Глухие годы оккупации Франции во вторую мировую войну Роллан провел на родине, в Везле. Здесь, «столь близкий к пределу своей жизни», он работал над завершением давно задуманного труда — большой музыковедческой работы о Бетховене. Он собирал воспоминания в книгу «Путешествие вглубь себя» и писал о друге далеких лет — Шарле Пеги. Несмотря на строгий надзор властей, ему удавалось сохранять некоторые связи с борющейся Францией. Пока был жив двадцатилетний коммунист Эли Валак, рабочий и поэт, расстрелянный нацистами в 1942 году, Роллан переписывался с ним. Великий гуманист был счастлив тем, что его творчество дает тепло и свет молодым участникам Сопротивления.

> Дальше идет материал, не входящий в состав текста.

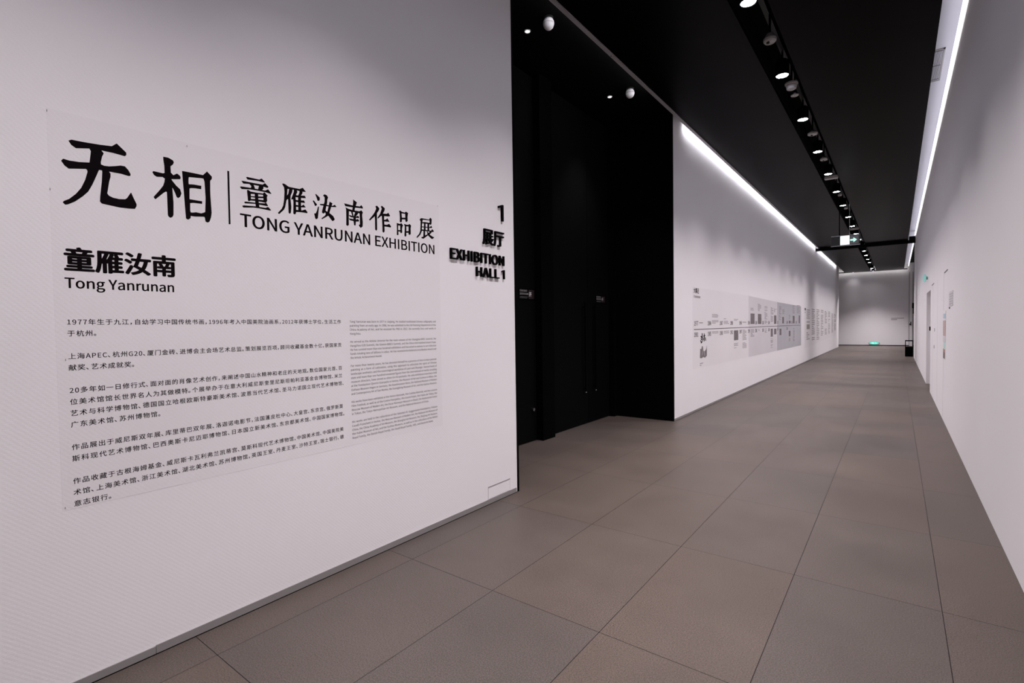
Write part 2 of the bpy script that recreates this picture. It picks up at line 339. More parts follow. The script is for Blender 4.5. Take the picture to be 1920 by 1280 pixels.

Еще не кончилась война, а Роллан, твердо веря в победу, в 1944 году писал Ж. Р. Блоку: «Приветствуйте от моего имени всех наших друзей в СССР и особенно советскую молодежь, которая мне так дорога». 29 ноября 1944 года Роллан приветствовал возвращение в Париж М. Тореза. А месяц спустя Торез стоял в скорбном молчании у гроба своего друга, который не дожил до полного разгрома гитлеризма. Роллан скончался 30 декабря 1944 года. Он завещал похоронить себя рядом с прадедом-якобинцем.
Недалеко от Везле, в местечке Брэв, есть старое кладбище. С трудом можно разобрать полустертую эпитафию Жану Батисту Боньяру. Рядом, на скромной гранитной плите, где вырезано известное всему миру имя, никогда не увядают живые цветы.